The timing is such that the op rod is fully released from the hooks just as the clip latch engages.

This can all be studied (and checked out for proper timing) by doing the following:
1. make up a clip of dummy cartridges (It's NOT SAFE to do this timing check with live ammo, due to slamfire potential!!)
2. remove action from stock, and clamp receiver in padded vise, so that op rod latch and associated hardware is visible outside vise jaws.
3. slowly insert clip, while watching op rod catch move away from hooks on op rod. Clip should latch just before op rod is released from hooks.
4. this test is best done with an old op rod spring that is cut down from full length. This lessens the potential for M1 thumb while doing this check.

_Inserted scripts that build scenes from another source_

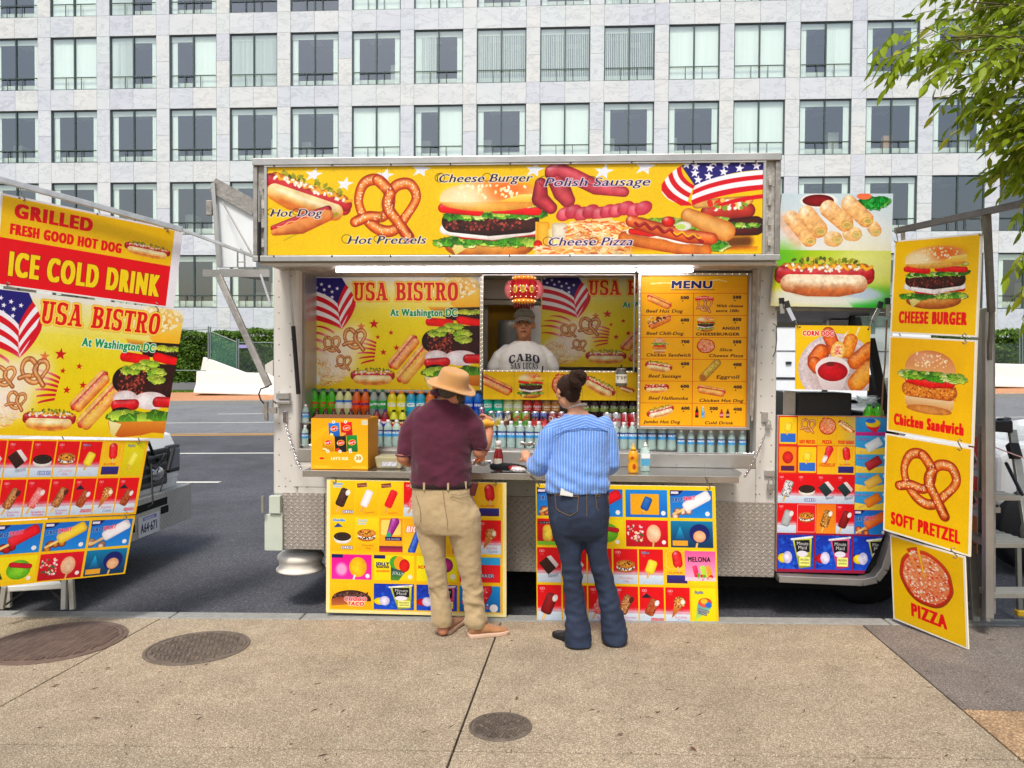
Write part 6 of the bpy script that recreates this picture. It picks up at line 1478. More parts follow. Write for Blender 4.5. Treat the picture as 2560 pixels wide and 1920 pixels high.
qb=pquad(1352,690,1352+443*.93,918,6.3);sign('bistro_sign',qb,M_bis,'partly hidden USA BISTRO sign on the back wall behind the vendor, beside the menu',edge=M_white)
M_menu=print_mat('menu_print',art_menu(),ripple=.2)
sign('menu_board',pquad(1600,690,1868,1066,5.5),M_menu,'orange MENU board with twelve priced food pictures at the right of the hatch','menu board')
M_strip=print_mat('strip_print',art_strip())
sign('food_strip_sign',pquad(1208,930,1592,1000,5.66),M_strip,'long low yellow sign of small food pictures beneath the vendor window')
for x in(ox0,ox1):g=Geo();g.bb((x-.01,YW+.121,1.0),(x+.01,5.95,2.46));g.build('bay_side',M_alu,truck)
shelf=empty('display_shelf',(-.3,5.5,1.085),'stepped aluminium display shelf full of bottles and cans behind the counter','shelf')
xr=X_(1592,1050,5.6)
for x0,x1,y0,y1,z in((ox0+.02,xr,5.42+.06,5.60,1.10),(ox0+.02,X_(1100,1050,5.6),5.60,5.70,1.175),(X_(1100,1050,5.6)+.003,xr,5.60,5.70,1.247),(ox0+.02,xr,5.70,5.80,1.29)):
    g=Geo();g.bb((x0,y0,z-.014),(x1,y1,z));g.bb((x0,y0-.004,z-.03),(x1,y0,z-.001));g.build('shelf_board',M_alu,shelf)
g=Geo();g.bb((xr+.01,5.42+.06,1.05),(ox1-.02,5.62,1.08));g.bb((xr+.01,5.62,1.05),(ox1-.02,5.64,1.3));g.build('shelf_board',M_alu,shelf)
g=Geo();pts=[at(768,1055,5.46),at(741,1058,5.46),at(738,1075,5.46),at(740,1105,5.46),at(745,1112,5.46),at(790,1112,5.46)];g.tube(pts,.004,6)
pts=[at(1890,1072,5.44),at(1893,1100,5.44),at(1890,1128,5.44),at(1880,1134,5.44),at(1600,1130,5.44)];g.tube(pts,.004,6);g.build('guard_rail',M_chrome,shelf)
# ---- bottles and cans
def lathe_part(name,prof,m,parent,n=18):g=Geo();g.lathe(prof,(0,0,0),n);o=bpy.data.objects.new(name,g.mesh(name,m));COL.objects.link(o);o.parent=parent;return o
def liquid(name,c,tr=.35,rough=.08):return mat(name,hx(c),rough,trans=tr,spec=.5,coat=.3,ior=1.33)
LBL={}
def lbl(key,*a,**k):
    if key not in LBL:LBL[key]=print_mat('label_'+key,art_label(*a,**k),ripple=.0)
    return LBL[key]
def label_part(prof_r,z0,z1,m,parent,n=18):
    me=bpy.data.meshes.new('label');V=[];U=[]
    for j,z in enumerate((z0,z1)):
        for i in range(n+1):
            a=-math.pi/2+math.pi*2*(i/n)-math.pi;V.append((prof_r*math.cos(a),prof_r*math.sin(a),z));U.append((i/n+.25,j))
    me.from_pydata(V,[],[(i,i+1,n+2+i,n+1+i)for i in range(n)]);uv=me.uv_layers.new(name='UVMap')
    for l in me.loops:uv.data[l.index].uv=((U[l.vertex_index][0]),U[l.vertex_index][1])
    me.polygons.foreach_set('use_smooth',[True]*n);me.materials.append(m);o=bpy.data.objects.new('label',me);COL.objects.link(o);o.parent=parent
    return o
PROTO={}
def bottle_proto(kind,liq,cap,lm,lz=(.35,.62),h=.24,r=.036,air=None):
    root=empty('bottle',(0,0,0))
    if kind=='soda':pr=[(0,0),(r*.8,.0),(r,.04),(r,.16),(r*.93,.25),(r,.36),(r*.99,.62),(r*.93,.72),(r*.6,.84),(r*.38,.9),(r*.36,.95)]
    elif kind=='wide':pr=[(0,0),(r*.9,.0),(r,.04),(r,.3),(r*.9,.42),(r,.5),(r*1.0,.68),(r*.96,.78),(r*.7,.86),(r*.5,.9),(r*.5,.93)]
    elif kind=='square':pr=[(0,0),(r*.85,.0),(r*.95,.04),(r*.9,.3),(r*.97,.55),(r*.85,.72),(r*.5,.84),(r*.42,.9)]
    else:pr=[(0,0),(r*.9,.0),(r,.03),(r*.94,.1),(r,.2),(r*.94,.3),(r,.36),(r,.64),(r*.95,.72),(r*.6,.84),(r*.4,.88),(r*.38,.92)]
    pr=[(a,b*h)for a,b in pr]
    lathe_part('bottle_body',pr,liq,root)
    cr={'soda':.4,'wide':.56,'square':.52,'water':.42}[kind]*r
    lathe_part('cap',[(0,h),(cr*.9,h),(cr,h*.985),(cr,h*.915),(cr*.98,h*.91),(0,h*.91)],cap,root,14)
    if lm:label_part(r*1.012,lz[0]*h,lz[1]*h,lm,root)
    return root
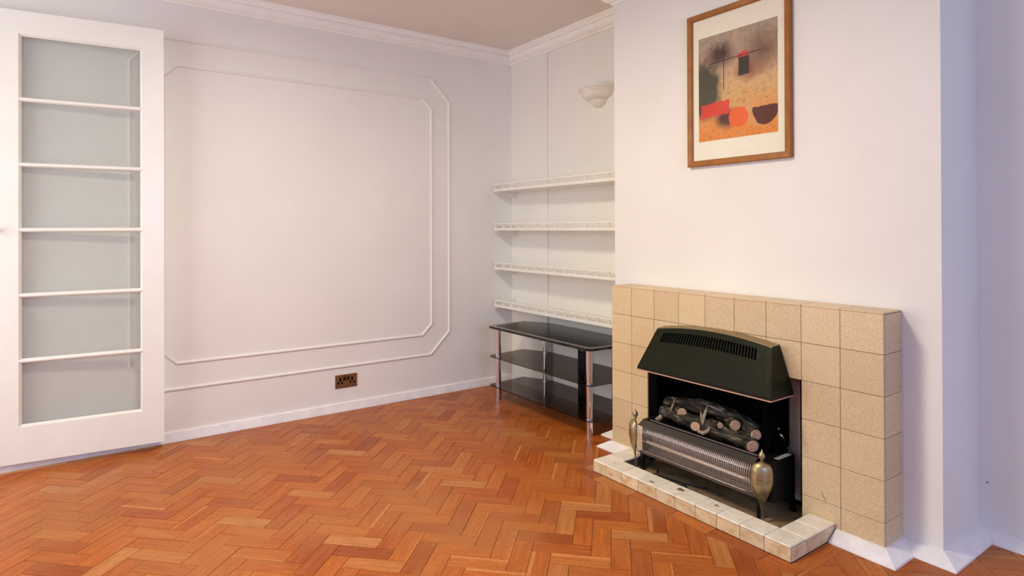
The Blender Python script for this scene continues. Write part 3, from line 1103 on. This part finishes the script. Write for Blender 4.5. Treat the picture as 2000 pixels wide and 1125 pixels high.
# grille wires
f = bmesh.new()
def wire_x(y):
    e = min(1, max(0, (y + 2.43) / 0.03)) * min(1, max(0, (-1.745 - y) / 0.05))
    return e
NW = 74
for i in range(NW):
    y = -2.412 + (2.412 - 1.752) * i / (NW - 1)
    e = min(1.0, (i + 1) / 5, (NW - i) / 8) ** 0.5
    fx = 0.026 * e
    pts = [(-0.484, y, 0.208), (-0.488 - fx * 0.45, y, 0.203), (-0.490 - fx * 0.9, y, 0.184), (-0.490 - fx, y, 0.158), (-0.490 - fx, y, 0.125),
           (-0.487 - fx * 0.85, y, 0.095), (-0.484 - fx * 0.45, y, 0.074), (-0.476, y, 0.064), (-0.468, y, 0.066)]
    bm_tube(f, pts, 0.0012, 4, False)
for z, x in ((0.188, -0.514), (0.145, -0.517), (0.094, -0.512)):
    bm_tube(f, [(x + 0.020, -2.412, z), (x, -2.37, z), (x, -1.79, z), (x + 0.018, -1.752, z)], 0.0012, 4)
for z, x in ((0.206, -0.492), (0.068, -0.482)):
    bm_tube(f, [(x, -2.412, z), (x, -1.752, z)], 0.0016, 4)
w = hpart('grille_wires', f, 'wire', True)
w['kind'] = 'stuff'
# brass legs turned outwards at 45 degrees, each with a finial
urn = [(0.0, FLOORL - 0.004), (0.0075, FLOORL - 0.004), (0.0075, FLOORL + 0.004), (0.0055, 0.0), (0.005, 0.018), (0.008, 0.040), (0.016, 0.066), (0.028, 0.092), (0.038, 0.115), (0.0435, 0.142), (0.0445, 0.162),
       (0.0435, 0.182), (0.0405, 0.200), (0.033, 0.213), (0.014, 0.221), (0.006, 0.224), (0.0, 0.224)]
fin = [(0.0, 0.222), (0.006, 0.223), (0.0045, 0.229), (0.008, 0.233), (0.0130, 0.241), (0.0140, 0.248), (0.011, 0.256), (0.005, 0.262), (0.0035, 0.267), (0.0025, 0.272), (0.0, 0.275)]
urn_me = lathe('brass_leg', urn, 28, sx=0.34, sy=1.0)
fin_me = lathe('finial', fin, 20)
urn_me.materials.append(M['brass'])
fin_me.materials.append(M['brass'])
for v in urn_me.vertices:          # bulging outer face, flat back
    v.co.x *= 2.1 if v.co.x < 0 else 0.5
urn_left = urn_me.copy()           # the left foot turns in, clear of the kerb
for v in urn_left.vertices:
    v.co.y -= 0.020 * max(0.0, 1 - v.co.z / 0.11)
blk = lathe('black_leg', [(0.0, FLOORL - 0.004), (0.012, FLOORL - 0.004), (0.010, FLOORL), (0.011, 0.03), (0.016, 0.066), (0.0, 0.066)], 12)
blk.materials.append(M['black'])
for lx, ly, rz in ((-0.486, -2.438, R(42)), (-0.486, -1.744, R(-42))):
    o = link('brass_leg', urn_me if ly < -2 else urn_left, None, heat, Vector((lx, ly, 0.004)) - heat.location, (0, 0, rz), True)
    o['label'] = 'urn-shaped brass front leg'
    fo = link('finial', fin_me, None, o, smooth=True)
    f = bmesh.new()
    bm_tube(f, [(-0.0285, -0.022, 0.148), (-0.0318, 0.0, 0.146), (-0.0255, 0.028, 0.148)], [0.0012, 0.002, 0.0012], 6)
    link('rib', from_bm('rib', f), M['brass'], o, smooth=True)
    dx, dy = 0.026, (0.030 if ly < -2 else -0.026)
    link('black_leg', blk, None, heat, Vector((lx + dx, ly + dy, 0.004)) - heat.location, smooth=True)
for ly, sp in ((-2.456, 0.0), (-1.795, 0.0)):
    f = bmesh.new()
    a = [f.verts.new(p) for p in ((-0.330, ly - 0.012, 0.064), (-0.298, ly - 0.012, 0.064), (-0.298, ly + 0.012, 0.064), (-0.330, ly + 0.012, 0.064))]
    b = [f.verts.new(p) for p in ((-0.292, ly - 0.009, FLOORL), (-0.274, ly - 0.009, FLOORL), (-0.274, ly + 0.009, FLOORL), (-0.292, ly + 0.009, FLOORL))]
    for i in range(4):
        f.faces.new((a[i], a[(i + 1) % 4], b[(i + 1) % 4], b[i]))
    f.faces.new(a)
    f.faces.new(b)
    hpart('back_leg', f, 'black')
# logs
def log_mesh(nm, pts, rads, seg=18, sub=5, amp=0.16, seed=1):
    rr = random.Random(seed)
    f_ = bmesh.new()
    P, Q = [], []
    for i in range(len(pts) - 1):
        for k_ in range(sub):
            t = k_ / sub
            P.append(Vector(pts[i]).lerp(Vector(pts[i + 1]), t))
            Q.append(rads[i] + (rads[i + 1] - rads[i]) * t)
    P.append(Vector(pts[-1]))
    Q.append(rads[-1])
    bm_tube(f_, P, Q, seg, True)
    ph_ = [rr.uniform(0, 6.28) for _ in range(6)]
    n_ = len(P)
    f_.verts.ensure_lookup_table()
    for i in range(n_):
        for t in range(seg):
            v = f_.verts[i * seg + t]
            a = t / seg * 6.2832
            k_ = 1 + amp * (0.5 * math.sin(3 * a + ph_[0] + 0.35 * i) + 0.4 * math.sin(5 * a + ph_[1] - 0.2 * i) + 0.35 * math.sin(0.9 * i + ph_[2] + 2 * a)) + rr.uniform(-amp, amp) * 0.35
            if i in (0, n_ - 1):
                k_ = 1 + (k_ - 1) * 0.4
            v.co = P[i] + (v.co - P[i]) * k_
    return f_
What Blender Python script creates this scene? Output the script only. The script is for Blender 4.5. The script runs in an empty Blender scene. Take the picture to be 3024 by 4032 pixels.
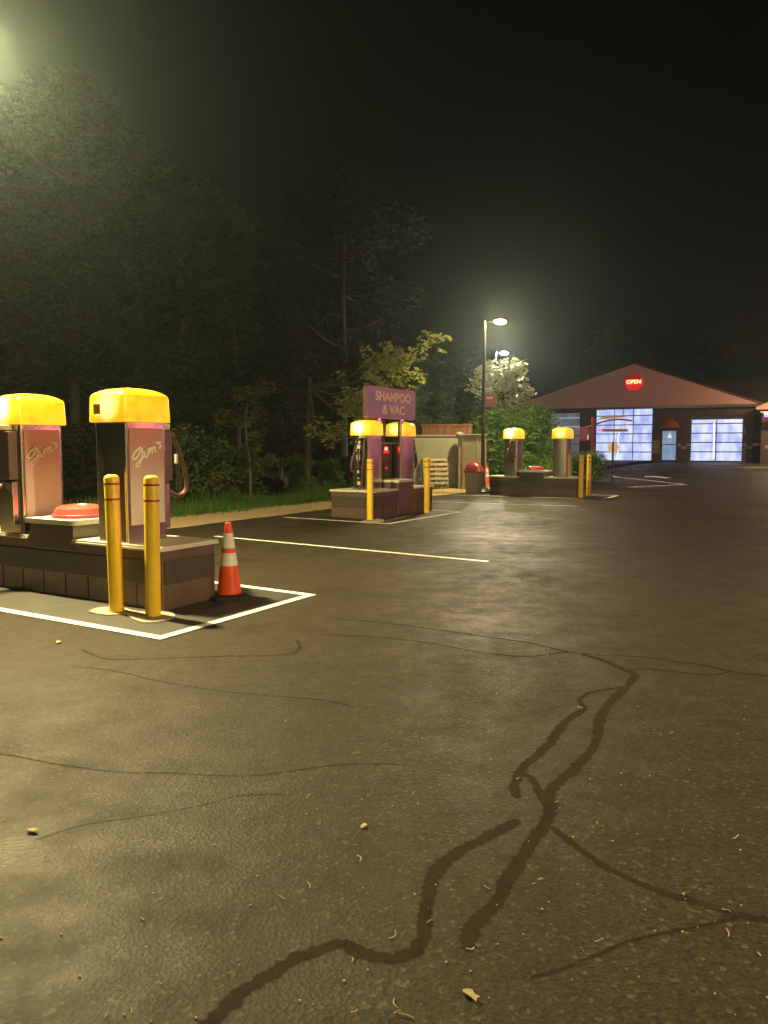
import bpy, bmesh, math, random
from mathutils import Vector, Matrix
R = math.radians
rnd = random.Random(7)
scene = bpy.context.scene
COL = scene.collection

# ------------------------------------------------------------------ camera
F, CX, CY, CAMH, HOR = 3028.0, 1512.0, 2016.0, 1.45, 1757.0
PITCH = math.atan((CY - HOR) / F)
cam_d = bpy.data.cameras.new('camera')
cam = bpy.data.objects.new('camera', cam_d)
COL.objects.link(cam)
cam.location = (0, 0, CAMH)
cam.rotation_euler = (R(90) - PITCH, 0, 0)
cam_d.sensor_fit = 'VERTICAL'
cam_d.sensor_height = 36
cam_d.sensor_width = 27
cam_d.lens = 36 * F / 4032
cam_d.clip_end = 2000
scene.camera = cam

AX = Vector((0.8616, -0.5075, 0))     # lot axis (along the stalls)
BX = Vector((0.5075, 0.8616, 0))      # lot axis (away from the camera)
YAW = math.atan2(AX.y, AX.x)


def ray(px, py):
    u = (px - CX) / F
    v = -(py - CY) / F
    return Vector((u, math.cos(PITCH) + v * math.sin(PITCH), -math.sin(PITCH) + v * math.cos(PITCH)))


def zg(x, y):
    t = min(1, max(0, (y - 26) / 24.0))
    return t * (0.33 + 0.16 * min(1, max(0, (x - 10.6) / 13.7)))


def gp(px, py):
    """where the ray of a pixel meets the ground"""
    d = ray(px, py)
    z = 0.0
    p = Vector((0, 0, 0))
    for _ in range(30):
        t = (z - CAMH) / d.z if d.z < -1e-4 else 400
        t = min(t, 400)
        p = Vector((0, 0, CAMH)) + d * t
        z = z * 0.5 + 0.5 * zg(p.x, p.y)
    p.z = zg(p.x, p.y)
    return p


def at(px, py, Y):
    d = ray(px, py)
    return Vector((0, 0, CAMH)) + d * (Y / d.y)


def ab(al, be):
    return AX * al + BX * be


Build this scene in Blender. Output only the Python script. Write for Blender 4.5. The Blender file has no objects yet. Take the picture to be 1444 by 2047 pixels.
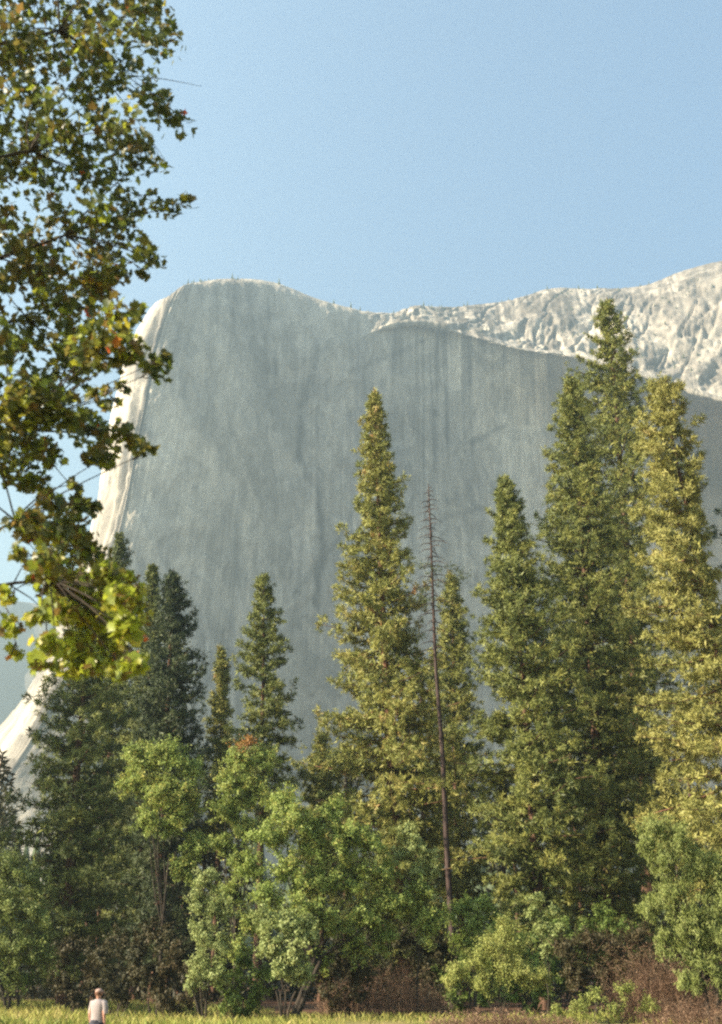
import bpy, math, random
import numpy as np
from mathutils import Vector

random.seed(7)
rng = np.random.default_rng(11)
R = math.radians
sc = bpy.context.scene
col = sc.collection

# ---------------------------------------------------------------- camera
F_PX, CX, CY = 2300.0, 722.0, 1023.5          # focal length and centre in photo pixels
PITCH = math.atan((1960 - CY) / F_PX)
CAM = np.array([0.0, 0.0, 1.65])
cam_data = bpy.data.cameras.new("camera")
cam_data.sensor_fit = 'HORIZONTAL'
cam_data.sensor_width = 24.0
cam_data.lens = 24.0 * F_PX / 1444.0
cam_data.clip_start = 0.1
cam_data.clip_end = 12000
cam_data.dof.use_dof = True
cam_data.dof.focus_distance = 110
cam_data.dof.aperture_fstop = 1.4
cam = bpy.data.objects.new("camera", cam_data)
cam.location = CAM
cam.rotation_euler = (R(90) + PITCH, 0, 0)
col.objects.link(cam)
sc.camera = cam

# ---------------------------------------------------------------- light
SUN_EL, SUN_AZ = R(27), R(108)      # azimuth: degrees to the left of the view
sdir = np.array([-math.cos(SUN_EL) * math.sin(SUN_AZ), math.cos(SUN_EL) * math.cos(SUN_AZ), math.sin(SUN_EL)])
w = bpy.data.worlds.new("World")
sc.world = w
w.use_nodes = True
nt = w.node_tree
nt.nodes.clear()
sky = nt.nodes.new('ShaderNodeTexSky')
sky.sky_type = 'NISHITA'
sky.sun_disc = False
sky.sun_elevation = SUN_EL
sky.sun_rotation = math.atan2(sdir[0], sdir[1])
sky.altitude = 1200
sky.air_density = 2.0
sky.dust_density = 3.0
sky.ozone_density = 4.0
bg = nt.nodes.new('ShaderNodeBackground')
bg.inputs['Strength'].default_value = 0.05
wo = nt.nodes.new('ShaderNodeOutputWorld')
nt.links.new(sky.outputs[0], bg.inputs[0])
nt.links.new(bg.outputs[0], wo.inputs[0])
sun_d = bpy.data.lights.new("sun", 'SUN')
sun_d.energy = 5.0
sun_d.angle = R(0.5)
sun_d.color = (1.0, 0.87, 0.67)
sun = bpy.data.objects.new("sun", sun_d)
sun.rotation_euler = Vector(sdir).to_track_quat('Z', 'Y').to_euler()
sun.location = (-200, -50, 200)
col.objects.link(sun)
sc.view_settings.view_transform = 'Standard'
sc.view_settings.look = 'None'
sc.view_settings.gamma = 1.0
sc.view_settings.exposure = 2.34
sc.view_settings.use_curve_mapping = False
sc.cycles.max_bounces = 6
sc.cycles.diffuse_bounces = 3
sc.cycles.transmission_bounces = 3
sc.cycles.volume_bounces = 0
sc.cycles.filter_width = 2.3
sc.cycles.use_denoising = False

# ---------------------------------------------------------------- helpers
cp, sp = math.cos(PITCH), math.sin(PITCH)
FWD = np.array([0, cp, sp]); UP = np.array([0, -sp, cp])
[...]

You only need a spring that is strong enough to move the op rod forward of the hooks, as you are NOT trying to actually chamber a round, only to check cliplatch/op rod catch geometry.

If this is not happening correctly, your rifle is out of time, and the fix is to replace parts with known good ones in the following order:

1. Bullet guide
2. Follower arm
3. Clip latch spring
4. Op rod catch

Jerry Kuhnhausen's book on the M1 is an EXCELLENT source of information for trouble shooting the M1 and it's very elegant loading system. His book inlcudes, among other things, the critical dimensions on the various parts that can help spot worn components that afffect the loading system.
 
AZ Jeff,

Thanks for the "loading lesson"! There is more going on there than I realized. I'll try to do what you have noted about following the operation out of the stock. I have an op rod catch on order already.